Question

According to the table shown, the estimated number of home-schooled students in State A is approximately what percent greater than the number in State D ?
\begin{tabular}{|l|l|} \hline State & Number (in thousand)
\hline A & 181
\hline B & 125
\hline C & 103
\hline D & 79
\hline E & 72
\hline \end{tabular}

• A. 25%
• B. 55%
• C. 100%
• D. 125%
• E. 155%

Hint:

For "percent greater than X" problems, always remember that the value of X is the denominator of the fraction. A common error is to divide by the wrong number. Approximating the denominator to a round number (like 79 to 80) is a great strategy for quickly estimating the answer in multiple-choice questions.

Answer 1

The Correct Option is D

Step 1: Understanding the Concept:
This problem requires calculating the percentage increase from one value to another using data from a table.
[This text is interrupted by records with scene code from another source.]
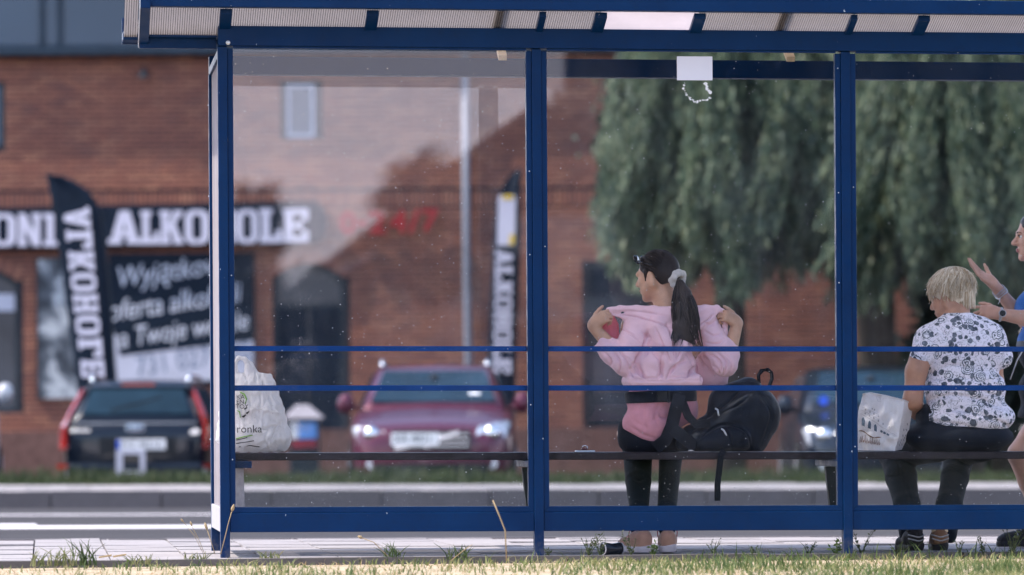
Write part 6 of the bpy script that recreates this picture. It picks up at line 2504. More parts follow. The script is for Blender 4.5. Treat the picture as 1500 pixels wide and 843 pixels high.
# ------------------------------------------------------------------ standing woman in blue at the right edge
def build_woman_blue():
    Y0 = 1.0
    foot = P(1535, 806, .95)
    root = thing('person', 'standing person in a blue top and black skirt gesturing with raised hands', 'person', (foot.x, foot.y, gz(foot.x)), 0, 'people waiting at the bus shelter')
    p = lambda x, y, d=0.0: pt(x, y, Y0 + d)
    F = Field(p(1395, 815, -.35), p(1640, 300, .35), .005)
    ho = p(1516.5, 346.5)
    B = basis((-1, .03, -.06))
    head_shape(F, ho, B, 1.0, 1.04)
    F.cap(ho + B @ np.array([0, -.025, -.06]), p(1532, 400), .050, .056, .03)
    F.ell(p(1540, 430), [.11, .19, .07], .05)
    F.ell(p(1532, 455), [.135, .16, .12], .05)
    F.ell(p(1536, 520), [.125, .15, .13], .05)
    F.ell(p(1545, 565), [.140, .155, .11], .04)
    # far arm raised with open palm
    F.chain([p(1540, 425, .17), p(1515, 485, .15), p(1484, 452, .08), p(1456, 417, .02)], [.052, .042, .036, .026], .02)
    hand_shape(F, p(1456, 417, .02), p(1430, 398, 0) - p(1456, 417, .02), (-.30, -.35, .88), (.30, .75, .45), (.16, .26, .36, .46), .90, .55, .22, .12)
    # near arm across the front, hand half closed
    F.chain([p(1548, 425, -.17), p(1560, 476, -.20), p(1505, 467, -.20), p(1468, 461, -.18)], [.052, .044, .040, .029], .02)
    hand_shape(F, p(1466, 460, -.18), (-1, .25, .12), (-.2, .75, -.6), (-.1, .5, .85), (.30, .95, 1.05, 1.1), .95, .6, .08)
    # bent near leg, straight far leg
    F.chain([p(1548, 585, -.07), p(1514, 642, -.08), p(1494, 664, -.08)], [.078, .072, .060], .02)
    F.chain([p(1494, 668, -.08), p(1508, 705, -.06), p(1528, 775, -.04)], [.060, .054, .034], .02)
    F.chain([p(1555, 585, .07), p(1550, 680, .08), p(1558, 775, .06)], [.080, .060, .036], .02)
    attach(field_obj('body', F, MAT['skin3']), root)
    # eyes, brows and lips
    for s in (-1, 1):
        e = ho + B @ np.array([s * .032, .077, .003])
        eb = MB()
        eb.tube([e + B @ np.array([0, y, 0]) for y in (-.011, -.008, 0, .008, .011)], [.003, .009, .0118, .009, .003], 12)
        eo = attach(eb.build('eye', MAT['eye'], smooth=True), root)
        ib = MB().tube([e + B @ np.array([0, .0095, -.001]), e + B @ np.array([0, .0125, -.001])], [.0055, .004], 10)
        attach(ib.build('iris', MAT['iris'], smooth=True), root)
        bw = MB().tube([ho + B @ np.array([s * x, y, z]) for x, y, z in ((.012, .0945, .020), (.026, .096, .025), (.040, .088, .024), (.050, .077, .018))], [.0022, .003, .0026, .001], 5)
        attach(bw.build('eyebrow', MAT['lash'], smooth=True), root)
        lb = MB().tube([e + B @ np.array([x, y, z]) for x, y, z in ((-.014, .009, .002), (-.006, .0145, .006), (.006, .0145, .006), (.014, .009, .002))], .0019, 5)
        attach(lb.build('eyelash', MAT['lash'], smooth=True), root)
    lb = Field(ho - .15, ho + .15, .0032)
    lb.ell(ho + B @ np.array([0, .0945, -.060]), [.020, .0085, .005], .003, B)
    lb.ell(ho + B @ np.array([0, .0925, -.0705]), [.017, .0085, .0055], .003, B)
    attach(field_obj('lips', lb, MAT['lip']), root)
    # top
    G = Field(p(1455, 530, -.33), p(1640, 392, .33), .005)
    G.ell(p(1543, 430), [.115, .195, .075], .05)
    G.ell(p(1530, 452), [.150, .17, .115], .05)
    G.ell(p(1534, 500), [.150, .160, .10], .05)
    for d in (-1, 1):
        G.cap(p(1545, 424, d * .17), p(1552, 446, d * .185), .064, .060, .03)
    top = p(1500, 402)[2]
    bot = p(1500, 503)[2]
    hx = p(1516, 400)[0]
    G.clip(lambda X, Y, Z: np.maximum(bot - Z, Z - (top + (X - hx) * .55)))
    attach(field_obj('top', G, MAT['bluetop'], lines=[(XZ((1478, 450), (1492, 440), (1510, 420)), .008, .007), (XZ((1480, 470), (1496, 458), (1515, 450)), .007, .006), (XZ((1476, 486), (1490, 478), (1510, 476)), .007, .007), (XZ((1488, 430), (1500, 424), (1515, 408)), .006, .005)]), root)
    # grey waistband and black skirt
    G = Field(p(1455, 640, -.35), p(1640, 490, .35), .0055)
    G.ell(p(1536, 520), [.152, .165, .10], .04)
    G.ell(p(1545, 570), [.182, .19, .135], .05)
    G.ell(p(1538, 610), [.16, .185, .10], .05)
    zt, zb = p(1500, 513)[2], p(1500, 612)[2]
    G.clip(lambda X, Y, Z: np.maximum(zb - Z, Z - zt))
    attach(field_obj('skirt', G, MAT['skirt']), root)
    G = Field(p(1455, 530, -.35), p(1640, 490, .35), .0055)
    G.ell(p(1535, 508), [.158, .170, .12], .04)
    zt, zb = p(1500, 499)[2], p(1500, 515)[2]
    G.clip(lambda X, Y, Z: np.maximum(zb - Z, Z - zt))
    attach(field_obj('waistband', G, simple('waistband_grey', (.10, .11, .125), .8)), root)
    # thin pale strap falling across the hip
    a, b, c = p(1508, 497, -.20), p(1490, 528, -.20), p(1480, 556, -.21)
    attach(MB().tube([a, b, c], .0035, 6).build('strap', MAT['shoe_grey'], smooth=True), root)
    # hair
    H = Field(p(1470, 420, -.2), p(1600, 298, .2), .0045)
    L = lambda x, y, z: ho + B @ np.array([x, y, z])
    H.ell(L(0, -.022, .044), [.082, .100, .088], .01, B)
    H.cap(L(0, -.07, .02), L(0, -.085, -.10), .065, .05, .04)
    Bi = B.T

    def line(X, Y, Z):
        x, y, z = X - ho[0], Y - ho[1], Z - ho[2]
        yy = Bi[1, 0] * x + Bi[1, 1] * y + Bi[1, 2] * z
        zz = Bi[2, 0] * x + Bi[2, 1] * y + Bi[2, 2] * z
        return np.maximum(yy - .070 - np.maximum(zz - .070, 0) * 1.2, np.where(yy > -.01, (-.01 - zz), -1))
    H.clip(line)
    attach(field_obj('hair', H, MAT['hair_brown']), root)
    # watch and bracelets
    def ring(name, c, ax, r, tube, mat, squash=1.0, wob=0.0):
        ax = np.array(Vector(ax).normalized())
        u = np.cross(ax, [0, 1, .2])
        u /= np.linalg.norm(u)
        v = np.cross(ax, u)
        pts = [c + (u * math.cos(a) + v * math.sin(a) * squash) * r + ax * wob * math.sin(3 * a) for a in np.linspace(0, 2 * math.pi, 21)]
        return attach(MB().tube(pts, tube, 6, False).build(name, mat, smooth=True), root)
    c = p(1466, 461, -.18)
    d = c - p(1505, 467, -.20)
    w = Field(c - .06, c + .06, .003)
    ax = d / np.linalg.norm(d)
    for a in np.linspace(0, 2 * math.pi, 25)[:-1]:
        u = np.cross(ax, [0, 1, .2]); u /= np.linalg.norm(u)
        v = np.cross(ax, u)
        w.ell(c + (u * math.cos(a) + v * math.sin(a)) * .0305, [.007, .006, .007], .006)
    wt = attach(field_obj('watch_strap', w, MAT['shoe_grey']), root)
    fc = c + np.array([0, -.033, .004])
    attach(MB().tube([fc, fc + np.array([0, -.010, .001])], .0195, 20).build('watch_case', MAT['steel'], smooth=False, bevel=.002), root)
    attach(MB().tube([fc + np.array([0, -.0101, .001]), fc + np.array([0, -.0115, .001])], .0150, 20).build('watch_face', MAT['plastic_black']), root)
    fa = p(1484, 452, .08) - p(1456, 417, .02)
    for t, m_ in ((.24, 'steel'), (.31, 'shoe_grey'), (.38, 'rivet')):
        cc = p(1456, 417, .02) + fa * t
        ring('bracelet', cc, fa, .0325 + .004 * t, .0028, MAT[m_], 1.0, .004)
    q = p(1456, 417, .02) + fa * .38 + np.array([-.012, -.03, -.02])
    attach(MB().tube([q, q + np.array([-.004, -.004, -.02]), q + np.array([-.012, -.004, -.034])], .002, 5).build('bracelet_end', MAT['rivet'], smooth=True), root)
    # shoes
    h1 = p(1531, 806, -.05)
    shoe(root, (h1[0], h1[1], gz(h1[0]) + .004), (-1, .06), MAT['shoe_black'], MAT['shoe_black'], lace=MAT['shoe_grey'])
    h2 = p(1562, 806, .08)
    shoe(root, (h2[0], h2[1], gz(h2[0]) + .004), (-1, .0), MAT['shoe_black'], MAT['shoe_black'], lace=MAT['shoe_grey'])


build_woman_blue()

# ================================================================== bags and small things
def build_backpack():
    Yc = .36
    root = thing('backpack', 'large black backpack lying on the bench beside the person in pink', 'backpack', P(1060, 661, .40))
    zb = P(1060, 661.5, .36).z
    F = Field(pt(960, 668, .18), pt(1160, 545, .62), .0048)
    F.cap(pt(1015, 640, .38), pt(1105, 605, .38), .060, .118, .04)
    F.ell(pt(1092, 612, .39), [.155, .120, .150], .05)
    F.cap(pt(1000, 650, .36), pt(1100, 645, .36), .035, .075, .05)
    F.cap(pt(1060, 590, .40), pt(1095, 572, .42), .075, .065, .05)
    # front pocket standing proud
    F.cap(pt(1030, 648, .31), pt(1085, 640, .29), .045, .060, .03)
    F.clip(lambda X, Y, Z: zb - Z)
    lines = [(XZ((1000, 645), (1030, 615), (1062, 590), (1085, 566)), .006, .010), (XZ((1012, 650), (1040, 628), (1062, 622), (1085, 632), (1096, 658)), .006, .012),
             (XZ((1040, 610), (1075, 595), (1100, 575)), .005, .005), (XZ((1062, 600), (1085, 585), (1112, 570)), .010, -.007), (XZ((1058, 622), (1064, 640), (1068, 660)), .005, .006),
             (XZ((1020, 640), (1045, 630), (1058, 625)), .006, -.006), (XZ((1110, 580), (1125, 610), (1112, 650)), .010, .008), (XZ((1070, 618), (1092, 630), (1100, 655)), .014, .008)]
    body = attach(field_obj('body', F, MAT['pack'], lines=lines, noise=.002, nfreq=30), root)

    def strap(name, pts, w, th=.006, mat='strap', up=(0, 1, 0)):
        mb = MB()
        pts = [Vector(q) for q in pts]
        rows = []
        for i, q in enumerate(pts):
            d = (pts[min(i + 1, len(pts) - 1)] - pts[max(0, i - 1)]).normalized()
            s = d.cross(Vector(up)).normalized()
            n = s.cross(d)
            rows.append([q + s * w / 2 * a + n * th / 2 * b for a, b in ((-1, -1), (1, -1), (1, 1), (-1, 1), (-1, -1))])
        mb.grid(rows)
        return attach(mb.build(name, MAT[mat], smooth=False, bevel=.0015), root)
    strap('handle', [pt(1112, 562, .40), pt(1111, 550, .40), pt(1116, 543, .40), pt(1124, 541.5, .40), pt(1130, 546, .40), pt(1131, 555, .40), pt(1127, 566, .40)], .030, .008, up=(1, .2, .2))
    strap('shoulder_strap', [pt(996, 578, .325), pt(990, 600, .315), pt(984, 625, .31), pt(975, 645, .32), pt(960, 657, .34)], .062, .012)
    strap('shoulder_strap', [pt(1000, 590, .33), pt(1008, 610, .31), pt(1020, 622, .30), pt(1040, 620, .29)], .040, .010)
    strap('shoulder_strap', [pt(985, 628, .31), pt(1000, 640, .30), pt(1010, 648, .30), pt(1020, 655, .29)], .060, .012)
    strap('hanging_strap', [pt(1060, 660, .27), pt(1056, 668, .262), pt(1054, 685, .265), pt(1051, 710, .265), pt(1051, 734, .265)], .030, .004)
    for px, py, dx in ((1050, 602, 1), (1059, 632, 2)):
        q = pt(px, py, .255)
        mb = MB().tube([q + np.array([-.008, 0, .012]), q + np.array([.004, -.003, .004]), q + np.array([.006 * dx, -.004, -.012]), q + np.array([.010 * dx, -.004, -.026])], .0045, 6)
        attach(mb.build('zip_pull', MAT['rivet'], smooth=True), root)


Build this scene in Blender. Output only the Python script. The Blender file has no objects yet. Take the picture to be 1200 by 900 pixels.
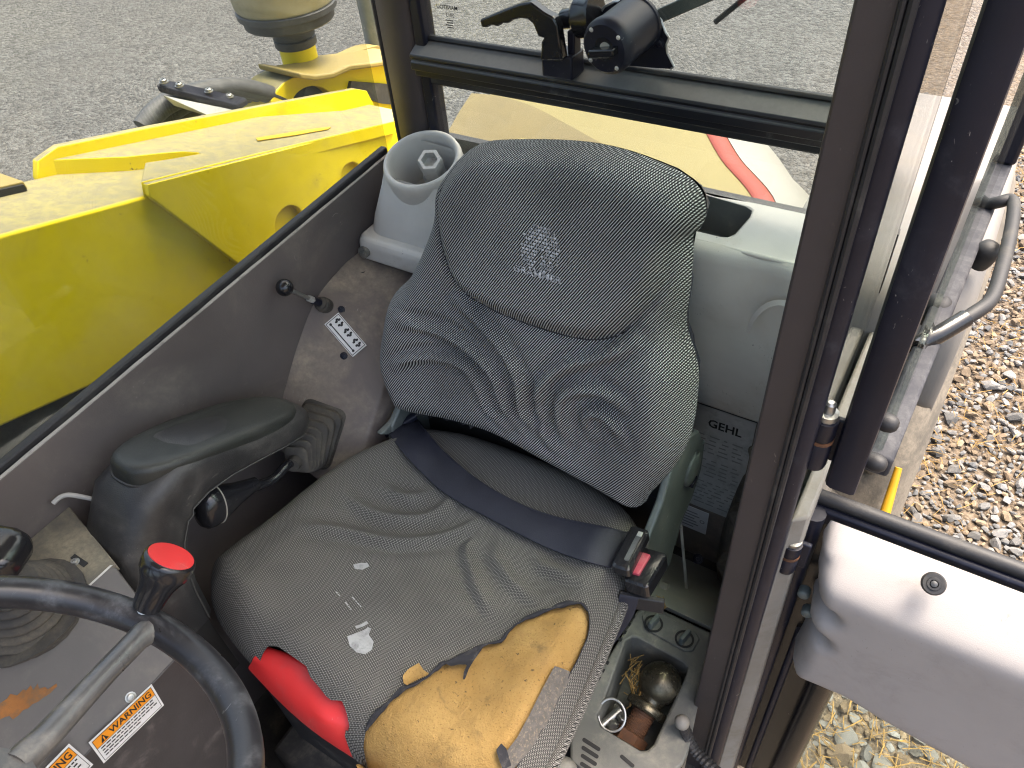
import bpy, bmesh, math, random
import numpy as np
from mathutils import Vector, Matrix
from mathutils.geometry import tessellate_polygon

random.seed(7); rng = np.random.default_rng(7)
SC = bpy.context.scene
COL = SC.collection

# ------------------------------------------------------------------ camera, world, sun, exposure
CAM = np.array([0.0, 0.0, 2.05])
ROT = np.array([[0.850918, 0.314521, -0.420732],
                [0.519493, -0.622607, 0.585224],
                [-0.077885, -0.716545, -0.693179]])      # columns: right, down, forward of the camera in the world
FOC = 890.0                                               # for a 1200 x 900 picture
cd = bpy.data.cameras.new('camera'); co = bpy.data.objects.new('camera', cd); COL.objects.link(co)
cd.sensor_fit = 'HORIZONTAL'; cd.sensor_width = 36.0; cd.lens = FOC / 1200.0 * 36.0
cd.clip_start = 0.02; cd.clip_end = 500.0
mw = Matrix.Identity(4)
for r in range(3):
    mw[r][0] = ROT[r, 0]; mw[r][1] = -ROT[r, 1]; mw[r][2] = -ROT[r, 2]; mw[r][3] = CAM[r]
co.matrix_world = mw
SC.camera = co

SUN_ELEV = math.radians(67.0)
SUN_AZ = math.radians(30.0)            # turned from +Y (behind the machine) towards +X (the door side)
sun_dir = Vector((math.sin(SUN_AZ) * math.cos(SUN_ELEV), math.cos(SUN_AZ) * math.cos(SUN_ELEV), math.sin(SUN_ELEV)))
W = bpy.data.worlds.new('World'); SC.world = W; W.use_nodes = True
wn = W.node_tree; wn.nodes.clear()
wo = wn.nodes.new('ShaderNodeOutputWorld'); wb = wn.nodes.new('ShaderNodeBackground'); ws = wn.nodes.new('ShaderNodeTexSky')
ws.sky_type = 'NISHITA'; ws.sun_disc = False; ws.sun_elevation = SUN_ELEV
ws.sun_rotation = SUN_AZ              # Nishita rotation 0 has the sun at +Y and turns towards +X
ws.air_density = 1.3; ws.dust_density = 9.0; ws.ozone_density = 0.3
wb.inputs['Strength'].default_value = 0.15
wn.links.new(ws.outputs[0], wb.inputs[0]); wn.links.new(wb.outputs[0], wo.inputs[0])
sl = bpy.data.lights.new('sun', 'SUN'); sl.energy = 1.05; sl.angle = math.radians(20.0); sl.color = (1.0, 0.95, 0.87)
so = bpy.data.objects.new('sun', sl); COL.objects.link(so)
so.rotation_euler = sun_dir.to_track_quat('Z', 'Y').to_euler()
so.location = (2, 3, 8)
SC.view_settings.view_transform = 'Standard'; SC.view_settings.look = 'None'
SC.view_settings.gamma = 1.0; SC.view_settings.use_curve_mapping = False
SC.view_settings.exposure = 2.3
SC.cycles.max_bounces = 8; SC.cycles.diffuse_bounces = 4; SC.cycles.glossy_bounces = 3
SC.cycles.transparent_max_bounces = 12; SC.cycles.transmission_bounces = 4
SC.cycles.caustics_reflective = False; SC.cycles.caustics_refractive = False
SC.cycles.use_denoising = True
SC.cycles.filter_width = 1.15

# ------------------------------------------------------------------ measuring helpers (a sight line met with a real plane)
def ray(px, py):
    d = ROT @ np.array([px - 600.0, py - 450.0, FOC]); return d / np.linalg.norm(d)
def PX(px, py, x): r = ray(px, py); return CAM + r * ((x - CAM[0]) / r[0])
def PY(px, py, y): r = ray(px, py); return CAM + r * ((y - CAM[1]) / r[1])
def PZ(px, py, z): r = ray(px, py); return CAM + r * ((z - CAM[2]) / r[2])
def PP(px, py, p0, n): r = ray(px, py); return CAM + r * (np.dot(np.asarray(p0) - CAM, n) / np.dot(r, n))
def A(*v): return np.array(v, float)
def nrm(v): v = np.asarray(v, float); return v / np.linalg.norm(v)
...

The formula for "percent greater than" or "percent increase" is crucial.
Step 2: Key Formula or Approach:
Percent Greater = \(\frac{\text{New Value} - \text{Original Value}}{\text{Original Value}} \times 100%\)
In this context, the number of students in State A is the "New Value," and the number in State D is the "Original Value" because we are asking how much greater A is *than D*.
Step 3: Detailed Explanation:
From the table:
- Number of students in State A = 181 thousand.
- Number of students in State D = 79 thousand.
1. Find the difference (the amount of increase).
\[ \text{Increase} = 181 - 79 = 102 \text{ thousand} \] 2. Divide the increase by the original value (State D's number).
\[ \frac{102}{79} \] 3. Approximate the result and convert to a percentage.
To make the division easier, we can approximate 79 as 80.
\[ \frac{102}{79} \approx \frac{102}{80} = \frac{10.2}{8} = 1.275 \] Converting this decimal to a percentage:
\[ 1.275 \times 100% = 127.5% \] This value is very close to 125%.
Step 4: Final Answer:
The number of students in State A is approximately 125% greater than the number in State D. This corresponds to option (D).